銀行のホームバンキングで、振り込み等の証拠を取っておこうと思っても印刷できないものにも困ったものだ。また大銀行のページで、OSの文字の大きさの設定によっては、はみ出してしまって使いものにならないところもある。

これらは作る側の人がいかに使ってないかの証拠だと思う。使っているといっても、1日中パソコンの前に座ってネットサーフィンを楽しんでいるような使い方では困る。忙しい仕事や日常生活の中で、道具として使っているかどうかが問題だ。

暇つぶしにネットサーフィンばかりやって育ったパソコン坊やのなれの果てに任せっきりにするからこういうサイトができてしまうのだと思う。管理者の責任も大きい。

航空会社のサイトで1ページ目で日付と出発地、行き先を入力すると、該当するフライトが検索できるところがある。これなどは一番頻繁に使う人の便宜をよく考慮していると思う。

車や電気製品のページなら、仕様の諸元表にすぐたどり着けるのが一番いい。

とにかく現在のウェブサイトの写真や絵の半分以上は無用の長物で、時間の無駄以外の何物でもない。時間のロスがないなら美しいに越したことはないが、そういうわけにはいかないのだ。

こういう事態を打開するには、仕事や日常生活の道具としてどんどん使い、使いにくいサイトは使わないようにするか、クレームの集中砲火を浴びせるしかないと思う。

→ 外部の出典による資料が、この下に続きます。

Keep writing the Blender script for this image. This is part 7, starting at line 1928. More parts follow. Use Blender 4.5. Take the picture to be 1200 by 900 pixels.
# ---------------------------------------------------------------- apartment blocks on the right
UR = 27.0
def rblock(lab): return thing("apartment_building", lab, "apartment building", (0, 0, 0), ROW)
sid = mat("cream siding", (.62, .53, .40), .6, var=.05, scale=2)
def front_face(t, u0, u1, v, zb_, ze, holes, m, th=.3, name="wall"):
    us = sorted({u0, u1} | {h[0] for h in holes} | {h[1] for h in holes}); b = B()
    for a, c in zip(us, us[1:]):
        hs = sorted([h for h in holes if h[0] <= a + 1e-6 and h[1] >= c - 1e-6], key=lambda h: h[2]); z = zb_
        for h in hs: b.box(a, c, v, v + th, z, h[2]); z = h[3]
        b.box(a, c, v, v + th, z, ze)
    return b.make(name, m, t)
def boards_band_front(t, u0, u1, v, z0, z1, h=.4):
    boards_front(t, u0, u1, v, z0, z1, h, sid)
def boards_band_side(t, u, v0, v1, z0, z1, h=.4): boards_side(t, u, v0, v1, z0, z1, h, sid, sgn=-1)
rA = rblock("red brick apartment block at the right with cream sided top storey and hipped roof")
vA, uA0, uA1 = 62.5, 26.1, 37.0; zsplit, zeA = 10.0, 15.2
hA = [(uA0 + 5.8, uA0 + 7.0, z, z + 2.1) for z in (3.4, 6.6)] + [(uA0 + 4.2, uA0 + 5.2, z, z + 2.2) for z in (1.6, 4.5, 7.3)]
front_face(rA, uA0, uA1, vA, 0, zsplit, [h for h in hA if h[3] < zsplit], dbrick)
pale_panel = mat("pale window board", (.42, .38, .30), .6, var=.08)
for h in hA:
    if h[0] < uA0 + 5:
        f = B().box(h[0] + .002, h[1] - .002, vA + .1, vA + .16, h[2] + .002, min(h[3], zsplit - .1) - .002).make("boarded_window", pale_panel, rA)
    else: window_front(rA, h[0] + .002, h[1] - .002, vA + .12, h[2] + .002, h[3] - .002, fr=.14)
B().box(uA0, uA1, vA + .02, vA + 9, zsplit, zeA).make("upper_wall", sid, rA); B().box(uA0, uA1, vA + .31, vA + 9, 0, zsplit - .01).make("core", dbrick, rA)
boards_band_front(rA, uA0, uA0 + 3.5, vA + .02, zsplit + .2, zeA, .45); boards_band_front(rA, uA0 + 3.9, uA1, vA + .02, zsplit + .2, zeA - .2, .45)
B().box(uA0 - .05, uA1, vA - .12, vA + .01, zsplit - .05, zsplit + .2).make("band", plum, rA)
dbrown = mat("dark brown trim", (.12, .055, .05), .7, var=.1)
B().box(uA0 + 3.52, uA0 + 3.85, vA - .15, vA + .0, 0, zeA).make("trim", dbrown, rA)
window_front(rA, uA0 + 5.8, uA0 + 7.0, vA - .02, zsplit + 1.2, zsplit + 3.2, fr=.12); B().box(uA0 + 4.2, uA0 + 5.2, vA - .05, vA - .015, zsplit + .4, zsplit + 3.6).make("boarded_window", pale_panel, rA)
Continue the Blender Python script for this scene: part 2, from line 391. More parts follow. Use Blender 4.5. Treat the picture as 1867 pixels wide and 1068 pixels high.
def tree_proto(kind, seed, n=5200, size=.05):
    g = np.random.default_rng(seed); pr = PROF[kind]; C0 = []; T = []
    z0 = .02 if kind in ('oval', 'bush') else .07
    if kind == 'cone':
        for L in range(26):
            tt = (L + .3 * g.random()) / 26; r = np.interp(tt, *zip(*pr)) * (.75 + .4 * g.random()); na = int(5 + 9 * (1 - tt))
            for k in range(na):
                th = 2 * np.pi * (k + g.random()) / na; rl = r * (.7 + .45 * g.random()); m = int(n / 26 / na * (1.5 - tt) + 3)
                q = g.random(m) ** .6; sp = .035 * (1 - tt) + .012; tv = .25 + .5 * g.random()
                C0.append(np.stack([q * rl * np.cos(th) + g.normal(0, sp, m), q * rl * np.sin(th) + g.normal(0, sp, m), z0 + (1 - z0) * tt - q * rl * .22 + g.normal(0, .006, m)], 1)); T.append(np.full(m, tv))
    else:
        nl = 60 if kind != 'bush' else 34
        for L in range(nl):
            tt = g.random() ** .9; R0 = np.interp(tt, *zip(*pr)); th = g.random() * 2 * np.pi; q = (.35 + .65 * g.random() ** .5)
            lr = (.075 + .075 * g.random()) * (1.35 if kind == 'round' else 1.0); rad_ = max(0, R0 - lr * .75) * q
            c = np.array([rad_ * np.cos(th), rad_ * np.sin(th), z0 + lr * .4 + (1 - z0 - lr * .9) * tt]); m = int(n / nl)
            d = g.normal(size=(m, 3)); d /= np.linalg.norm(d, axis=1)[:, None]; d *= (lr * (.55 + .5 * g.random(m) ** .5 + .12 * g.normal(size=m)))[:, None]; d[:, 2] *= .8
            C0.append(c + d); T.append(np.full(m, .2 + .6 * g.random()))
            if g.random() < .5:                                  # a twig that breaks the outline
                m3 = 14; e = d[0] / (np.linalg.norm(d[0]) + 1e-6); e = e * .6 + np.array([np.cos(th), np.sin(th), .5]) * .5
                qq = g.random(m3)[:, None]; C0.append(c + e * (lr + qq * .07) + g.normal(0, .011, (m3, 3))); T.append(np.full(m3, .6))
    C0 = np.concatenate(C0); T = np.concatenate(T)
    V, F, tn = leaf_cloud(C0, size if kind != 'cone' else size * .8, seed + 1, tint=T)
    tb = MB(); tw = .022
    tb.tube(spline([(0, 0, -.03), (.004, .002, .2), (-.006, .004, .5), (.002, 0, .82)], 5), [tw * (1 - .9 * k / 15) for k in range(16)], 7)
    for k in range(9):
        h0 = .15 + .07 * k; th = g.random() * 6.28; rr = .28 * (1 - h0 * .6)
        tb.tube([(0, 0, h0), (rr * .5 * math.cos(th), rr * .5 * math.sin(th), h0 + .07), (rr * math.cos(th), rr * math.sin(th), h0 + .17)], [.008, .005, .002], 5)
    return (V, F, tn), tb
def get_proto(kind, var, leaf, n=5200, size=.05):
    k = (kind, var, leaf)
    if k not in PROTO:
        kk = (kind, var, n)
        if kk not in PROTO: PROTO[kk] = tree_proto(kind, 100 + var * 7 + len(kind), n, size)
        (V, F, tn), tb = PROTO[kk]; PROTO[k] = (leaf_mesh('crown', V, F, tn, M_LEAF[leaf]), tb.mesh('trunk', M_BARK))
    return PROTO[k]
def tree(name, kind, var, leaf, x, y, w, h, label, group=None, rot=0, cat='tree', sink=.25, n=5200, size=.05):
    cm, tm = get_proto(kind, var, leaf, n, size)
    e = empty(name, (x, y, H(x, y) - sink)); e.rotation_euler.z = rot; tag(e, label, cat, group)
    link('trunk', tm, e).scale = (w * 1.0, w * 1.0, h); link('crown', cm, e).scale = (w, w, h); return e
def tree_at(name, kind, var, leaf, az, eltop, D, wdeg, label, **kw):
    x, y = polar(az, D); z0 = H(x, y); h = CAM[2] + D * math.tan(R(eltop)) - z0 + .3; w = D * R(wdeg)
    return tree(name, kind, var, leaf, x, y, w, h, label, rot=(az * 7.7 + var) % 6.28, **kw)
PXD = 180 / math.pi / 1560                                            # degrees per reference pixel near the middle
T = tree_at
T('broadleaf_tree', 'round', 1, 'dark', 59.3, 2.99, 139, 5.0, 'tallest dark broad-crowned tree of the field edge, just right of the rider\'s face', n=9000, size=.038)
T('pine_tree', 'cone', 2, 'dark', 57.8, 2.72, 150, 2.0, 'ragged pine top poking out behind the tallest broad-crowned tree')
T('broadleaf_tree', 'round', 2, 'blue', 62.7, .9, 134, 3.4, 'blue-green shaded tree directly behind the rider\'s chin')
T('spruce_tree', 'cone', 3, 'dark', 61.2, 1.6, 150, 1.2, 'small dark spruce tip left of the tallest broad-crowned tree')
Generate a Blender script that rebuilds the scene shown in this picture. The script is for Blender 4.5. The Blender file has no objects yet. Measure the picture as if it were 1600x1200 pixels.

初等教育を受ける人口が極一部にすぎないような国と違い、日本では情報リテラシーの向上はたいした問題ではないと思う。会社でも若い人はみんな苦もなくインターネットを使っているのだ。ほっておいても時間さえ経てば情報リテラシーは充分に向上するだろう。それを加速するには小中学校でどんどん使わせることだと思う。